-------- DATASET EXCERPT
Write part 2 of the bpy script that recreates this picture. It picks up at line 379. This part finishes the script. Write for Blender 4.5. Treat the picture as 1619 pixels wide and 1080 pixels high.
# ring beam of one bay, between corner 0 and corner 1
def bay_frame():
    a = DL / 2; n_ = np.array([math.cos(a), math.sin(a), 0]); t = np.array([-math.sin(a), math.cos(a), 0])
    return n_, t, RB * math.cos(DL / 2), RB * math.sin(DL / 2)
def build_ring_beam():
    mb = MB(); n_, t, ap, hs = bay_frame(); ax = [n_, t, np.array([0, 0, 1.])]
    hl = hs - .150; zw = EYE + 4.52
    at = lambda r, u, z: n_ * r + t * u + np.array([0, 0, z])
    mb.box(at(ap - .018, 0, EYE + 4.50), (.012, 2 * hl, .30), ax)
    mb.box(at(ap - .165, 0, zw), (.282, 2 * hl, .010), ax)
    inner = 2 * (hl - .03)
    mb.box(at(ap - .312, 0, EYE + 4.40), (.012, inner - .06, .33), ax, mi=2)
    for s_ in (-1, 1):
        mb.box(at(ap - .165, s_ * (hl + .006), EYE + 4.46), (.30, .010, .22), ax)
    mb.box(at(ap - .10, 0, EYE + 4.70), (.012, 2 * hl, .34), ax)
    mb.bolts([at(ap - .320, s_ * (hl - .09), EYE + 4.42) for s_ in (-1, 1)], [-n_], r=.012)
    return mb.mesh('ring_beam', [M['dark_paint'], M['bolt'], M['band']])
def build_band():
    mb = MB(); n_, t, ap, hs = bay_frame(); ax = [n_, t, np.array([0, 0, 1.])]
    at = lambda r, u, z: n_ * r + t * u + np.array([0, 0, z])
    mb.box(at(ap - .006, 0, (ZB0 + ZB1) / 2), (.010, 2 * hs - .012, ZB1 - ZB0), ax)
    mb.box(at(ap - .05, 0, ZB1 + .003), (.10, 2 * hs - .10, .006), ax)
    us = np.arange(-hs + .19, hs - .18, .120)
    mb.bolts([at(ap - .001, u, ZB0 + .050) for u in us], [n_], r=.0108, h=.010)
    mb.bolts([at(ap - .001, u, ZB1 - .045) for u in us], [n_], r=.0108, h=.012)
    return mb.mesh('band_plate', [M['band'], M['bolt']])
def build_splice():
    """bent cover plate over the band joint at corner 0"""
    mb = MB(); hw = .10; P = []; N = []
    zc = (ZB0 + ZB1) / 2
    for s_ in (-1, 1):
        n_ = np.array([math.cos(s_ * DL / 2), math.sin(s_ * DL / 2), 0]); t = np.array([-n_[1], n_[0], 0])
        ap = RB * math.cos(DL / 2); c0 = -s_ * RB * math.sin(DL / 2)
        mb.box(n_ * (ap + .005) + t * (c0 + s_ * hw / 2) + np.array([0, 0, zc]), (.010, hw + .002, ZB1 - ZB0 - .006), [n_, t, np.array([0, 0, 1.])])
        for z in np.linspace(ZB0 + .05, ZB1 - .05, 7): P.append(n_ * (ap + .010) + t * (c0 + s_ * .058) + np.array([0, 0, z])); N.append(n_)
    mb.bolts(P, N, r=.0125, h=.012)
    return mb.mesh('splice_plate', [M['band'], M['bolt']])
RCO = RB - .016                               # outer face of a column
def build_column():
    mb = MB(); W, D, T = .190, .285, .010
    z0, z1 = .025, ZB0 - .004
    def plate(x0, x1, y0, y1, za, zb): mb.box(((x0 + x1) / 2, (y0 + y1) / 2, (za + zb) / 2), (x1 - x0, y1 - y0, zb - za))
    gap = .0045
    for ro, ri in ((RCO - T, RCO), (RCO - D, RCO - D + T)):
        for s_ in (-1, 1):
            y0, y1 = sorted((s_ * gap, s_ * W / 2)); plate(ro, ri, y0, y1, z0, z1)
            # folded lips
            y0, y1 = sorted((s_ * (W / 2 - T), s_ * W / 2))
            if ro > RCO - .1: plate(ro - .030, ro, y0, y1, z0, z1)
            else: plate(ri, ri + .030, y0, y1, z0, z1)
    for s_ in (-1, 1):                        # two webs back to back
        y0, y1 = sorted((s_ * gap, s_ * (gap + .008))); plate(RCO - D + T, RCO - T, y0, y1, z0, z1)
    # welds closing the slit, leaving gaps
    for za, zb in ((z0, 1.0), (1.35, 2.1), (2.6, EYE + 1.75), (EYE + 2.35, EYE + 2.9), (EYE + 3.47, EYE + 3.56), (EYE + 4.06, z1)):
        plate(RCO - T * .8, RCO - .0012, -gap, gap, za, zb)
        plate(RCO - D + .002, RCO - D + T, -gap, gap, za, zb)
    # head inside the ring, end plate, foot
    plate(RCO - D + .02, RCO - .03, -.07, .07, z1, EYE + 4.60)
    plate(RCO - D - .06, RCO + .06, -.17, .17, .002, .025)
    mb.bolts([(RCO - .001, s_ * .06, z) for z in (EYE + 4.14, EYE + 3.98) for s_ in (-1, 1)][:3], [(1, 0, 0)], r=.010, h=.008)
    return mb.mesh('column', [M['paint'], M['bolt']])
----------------
▶ _TASK OBJECTIVE_:
Restate every line of the data word for word.

▶ _EXERCISE SOLUTION_:
Write part 2 of the bpy script that recreates this picture. It picks up at line 379. This part finishes the script. Write for Blender 4.5. Treat the picture as 1619 pixels wide and 1080 pixels high.
# ring beam of one bay, between corner 0 and corner 1
def bay_frame():
    a = DL / 2; n_ = np.array([math.cos(a), math.sin(a), 0]); t = np.array([-math.sin(a), math.cos(a), 0])
    return n_, t, RB * math.cos(DL / 2), RB * math.sin(DL / 2)
def build_ring_beam():
    mb = MB(); n_, t, ap, hs = bay_frame(); ax = [n_, t, np.array([0, 0, 1.])]
    hl = hs - .150; zw = EYE + 4.52
    at = lambda r, u, z: n_ * r + t * u + np.array([0, 0, z])
    mb.box(at(ap - .018, 0, EYE + 4.50), (.012, 2 * hl, .30), ax)
    mb.box(at(ap - .165, 0, zw), (.282, 2 * hl, .010), ax)
    inner = 2 * (hl - .03)
    mb.box(at(ap - .312, 0, EYE + 4.40), (.012, inner - .06, .33), ax, mi=2)
    for s_ in (-1, 1):
        mb.box(at(ap - .165, s_ * (hl + .006), EYE + 4.46), (.30, .010, .22), ax)
    mb.box(at(ap - .10, 0, EYE + 4.70), (.012, 2 * hl, .34), ax)
    mb.bolts([at(ap - .320, s_ * (hl - .09), EYE + 4.42) for s_ in (-1, 1)], [-n_], r=.012)
    return mb.mesh('ring_beam', [M['dark_paint'], M['bolt'], M['band']])
def build_band():
    mb = MB(); n_, t, ap, hs = bay_frame(); ax = [n_, t, np.array([0, 0, 1.])]
    at = lambda r, u, z: n_ * r + t * u + np.array([0, 0, z])
    mb.box(at(ap - .006, 0, (ZB0 + ZB1) / 2), (.010, 2 * hs - .012, ZB1 - ZB0), ax)
    mb.box(at(ap - .05, 0, ZB1 + .003), (.10, 2 * hs - .10, .006), ax)
    us = np.arange(-hs + .19, hs - .18, .120)
    mb.bolts([at(ap - .001, u, ZB0 + .050) for u in us], [n_], r=.0108, h=.010)
    mb.bolts([at(ap - .001, u, ZB1 - .045) for u in us], [n_], r=.0108, h=.012)
    return mb.mesh('band_plate', [M['band'], M['bolt']])
def build_splice():
    """bent cover plate over the band joint at corner 0"""
    mb = MB(); hw = .10; P = []; N = []
    zc = (ZB0 + ZB1) / 2
    for s_ in (-1, 1):
        n_ = np.array([math.cos(s_ * DL / 2), math.sin(s_ * DL / 2), 0]); t = np.array([-n_[1], n_[0], 0])
        ap = RB * math.cos(DL / 2); c0 = -s_ * RB * math.sin(DL / 2)
        mb.box(n_ * (ap + .005) + t * (c0 + s_ * hw / 2) + np.array([0, 0, zc]), (.010, hw + .002, ZB1 - ZB0 - .006), [n_, t, np.array([0, 0, 1.])])
        for z in np.linspace(ZB0 + .05, ZB1 - .05, 7): P.append(n_ * (ap + .010) + t * (c0 + s_ * .058) + np.array([0, 0, z])); N.append(n_)
    mb.bolts(P, N, r=.0125, h=.012)
    return mb.mesh('splice_plate', [M['band'], M['bolt']])
RCO = RB - .016                               # outer face of a column
def build_column():
    mb = MB(); W, D, T = .190, .285, .010
    z0, z1 = .025, ZB0 - .004
    def plate(x0, x1, y0, y1, za, zb): mb.box(((x0 + x1) / 2, (y0 + y1) / 2, (za + zb) / 2), (x1 - x0, y1 - y0, zb - za))
    gap = .0045
    for ro, ri in ((RCO - T, RCO), (RCO - D, RCO - D + T)):
        for s_ in (-1, 1):
            y0, y1 = sorted((s_ * gap, s_ * W / 2)); plate(ro, ri, y0, y1, z0, z1)
            # folded lips
            y0, y1 = sorted((s_ * (W / 2 - T), s_ * W / 2))
            if ro > RCO - .1: plate(ro - .030, ro, y0, y1, z0, z1)
            else: plate(ri, ri + .030, y0, y1, z0, z1)
    for s_ in (-1, 1):                        # two webs back to back
        y0, y1 = sorted((s_ * gap, s_ * (gap + .008))); plate(RCO - D + T, RCO - T, y0, y1, z0, z1)
    # welds closing the slit, leaving gaps
    for za, zb in ((z0, 1.0), (1.35, 2.1), (2.6, EYE + 1.75), (EYE + 2.35, EYE + 2.9), (EYE + 3.47, EYE + 3.56), (EYE + 4.06, z1)):
        plate(RCO - T * .8, RCO - .0012, -gap, gap, za, zb)
        plate(RCO - D + .002, RCO - D + T, -gap, gap, za, zb)
    # head inside the ring, end plate, foot
    plate(RCO - D + .02, RCO - .03, -.07, .07, z1, EYE + 4.60)
    plate(RCO - D - .06, RCO + .06, -.17, .17, .002, .025)
    mb.bolts([(RCO - .001, s_ * .06, z) for z in (EYE + 4.14, EYE + 3.98) for s_ in (-1, 1)][:3], [(1, 0, 0)], r=.010, h=.008)
    return mb.mesh('column', [M['paint'], M['bolt']])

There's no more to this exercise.